The Debtor's first argument is easily dispatched. Section 1307(c) authorizes the dismissal or conversion of a chapter 13 case for cause "after notice and a hearing[.]" 11 U.S.C. § 1307(c). In the Bankruptcy Code, the phrase "notice and a hearing" has a specified meaning. The phrase:

(A) means after such notice as is appropriate in the particular circumstances, and such opportunity for a hearing as is appropriate in the particular circumstances; but (B) authorizes an act without an actual hearing if such notice is given properly and if— (i) such a hearing is not requested timely by a party in interest; or (ii) there is insufficient time for a hearing to be commenced before such act must be done, and the court authorizes such act[.]

11 U.S.C. § 102(1); see In re Sullivan Ford Sales, 2 B.R. 350, 354 (Bankr. D. Me. 1980) ("There was complete awareness on the part of the principal congressional architect of the Code that `after notice and a hearing' did not contemplate a hearing in every instance."). All interested parties, including the Debtor, had notice of the Court's stated intention to dismiss the case if the Debtor did not file the required documents. Nobody requested a hearing. Simply put, the Debtor's request for a hearing is too late.

The Debtor's second argument is more complicated, but fares no better. The argument is constructed on the assumption that, if he is not allowed to convert this case, the Debtor will file another chapter 7 case. In that event, says the Debtor, creditors will be burdened by the requirement of filing new proofs of claim (when some creditors had already filed proofs of claim in the chapter 13 case). That may be true, but the prospect of the additional effort and expense of filing proofs of claim in a chapter 7 case at some point down the road is simply not enough in this context. The Court does not quarrel with the Debtor's additional contention that an orderly, supervised liquidation of the Debtor's assets may produce a better recovery for creditors. Had the Debtor raised this point before the case was dismissed, the Court might have opted to convert the case instead of dismissing it. He did not. He also did not elect to convert his case to chapter 7 before the Court issued the dismissal order. See 11 U.S.C. § 1307(a). All of the Debtor's arguments about the relative benefits of a conversion to chapter 7 either come too late, are too generalized, or incorrectly focus on the benefit of conversion to the Debtor and an affiliated corporation.

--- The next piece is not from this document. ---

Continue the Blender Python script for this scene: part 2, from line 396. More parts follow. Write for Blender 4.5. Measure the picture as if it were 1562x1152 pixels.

The Debtor's motion does meet the standard for reconsideration of a judgment. Rules 59 and 60 of the Federal Rules of Civil Procedure are generally applicable in cases under the Bankruptcy Code. See Fed. R. Bankr. P. 9023 and 9024. A motion under Fed. R. Civ. P. 59(e), which governs altering or amending a judgment, must clearly establish a manifest error of law or present newly discovered evidence. See Laundrau-Romero v. Banco Popular de Puerto Rico, 212 F.3d 607, 612 (1st Cir. 2000). A motion under Rule 60(b) must demonstrate, among other things, that there "exceptional circumstances." Karak v. Bursaw Oil Corp., 288 F.3d 15, 19 (1st Cir. 2002). There is no newly discovered evidence, and no manifest error of law. There are no exceptional circumstances. Accordingly, the Motion to Reconsider [Dkt. No. 26] is denied.